Although not all of us learned about this during our education at Bais Yaakov or yeshiva, we are not the first generations to think and write about the experience of going off the derech. Of course dissent has always been a part of Jewish tradition, from Hillel and Shammai down to Spinoza. But the OTDers of the nineteenth and early twentieth-century Europe are particularly interesting for us, because of their reflections on Jewish life and thought and because of the role they played in many of the events and movements which have shaped the world outside of the Jewish community as well. Those of us who have exchanged the pursuit of mitzvos, Moshiach and olam haba for the pursuit of justice for all people can look back to OTDers like anarchist and feminist Emma Goldman,  Ludwig (Leyzer) Zamenhof who invented Esperanto in an attempt to eliminate the language barriers between people, or the Bundists and creators of modern Yiddish literature. I hope to devote future blog posts to them. Today’s post is about OTD literature, and specifically Hebrew literature, because it will show how easily we can connect to the past.

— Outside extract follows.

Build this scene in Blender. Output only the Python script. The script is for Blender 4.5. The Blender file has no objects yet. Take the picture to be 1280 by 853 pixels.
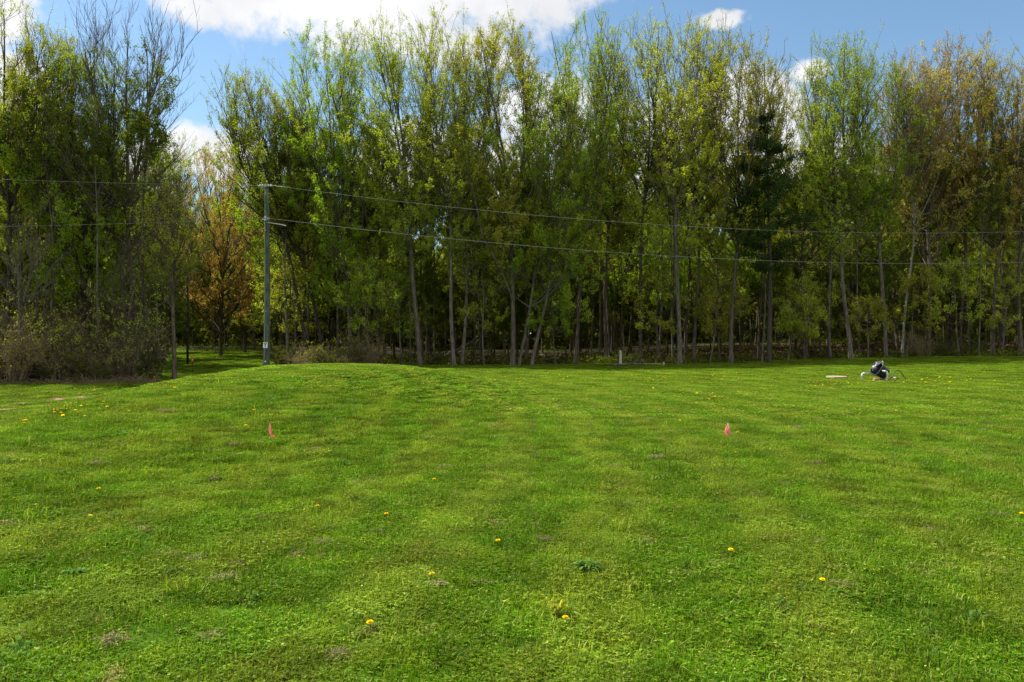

Not all OTDers of this period were internationalist in their beliefs. Some, as you may know, were primarily concerned with Jews. Not all of these became Zionists in the sense that the term is used today, and not all of the Jewish movements who identified as Zionist planned to emigrate to Palestine or anywhere else. And besides this confusion, Zionism itself emerged in large part as a cultural movement, not a political one. This cultural movement generally rejected Yiddish in favor of a revival of Hebrew literature even though Hebrew was not a spoken language. The most extreme example of this may have been Sefer haaggadah (1908), a Hebrew retelling of lore from Rabbinic literature. This would allow people to access the stories of the Rabbis without reading through legal discussions of the Talmud or knowing Jewish tradition in depth. It was promptly translated into Russian as well (1910), broadening the Jewish audience for the book to include those who did not know Hebrew. (Further reading, on the reception of the book by the Orthodox community: http://www.haaretz.com/israel-news/haim-nahman-vs-the-haredim-1.375918 )

One of the composers/editors of this anthology, Chayim Nachman Bialik, is considered to be the Hebrew national poet. He is mostly known for his Zionist poetry, which is taught in Israeli schools and has been repeatedly set to music. But Bialik, a dropout of the Volozhin yeshiva, was also a poet of the OTD experience whose OTD style and content (not to mention its Ashkenazi accent) are lost on most Israeli readers of his work. Readers of this website might particularly enjoy “Hamasmid,” which is available along with other poems of his on the Project Ben Yehudah website http://benyehuda.org/bialik/matmid.html and for which I will provide a translated excerpt here:

 

Oi, oi, amar Raba!” Can it be

While life around thee with a thousand voices

Calls in a thunder chorus, can it be

That not a murmur to thy heart has passed,

That in self-conquest thou art blind and deaf?

Oi, oi, amar Raba!” Can it be

That thine own soul, which from thy parching throat

Calls in a desperate and dying voice,

Must call in vain and with its cry be stifled?

Must every blossom of desire, of joy,

That longs to spread its leaves, imprisoned stay,

And in the darkness die before it buds?

 

(From “The Talmud-Student.” Tr. Maurice Samuel. In Selected Poems of Hayyim Nahman Bialik. Ed. Israel Efros. New York: Bloch Publishing Company, 1948. 42.)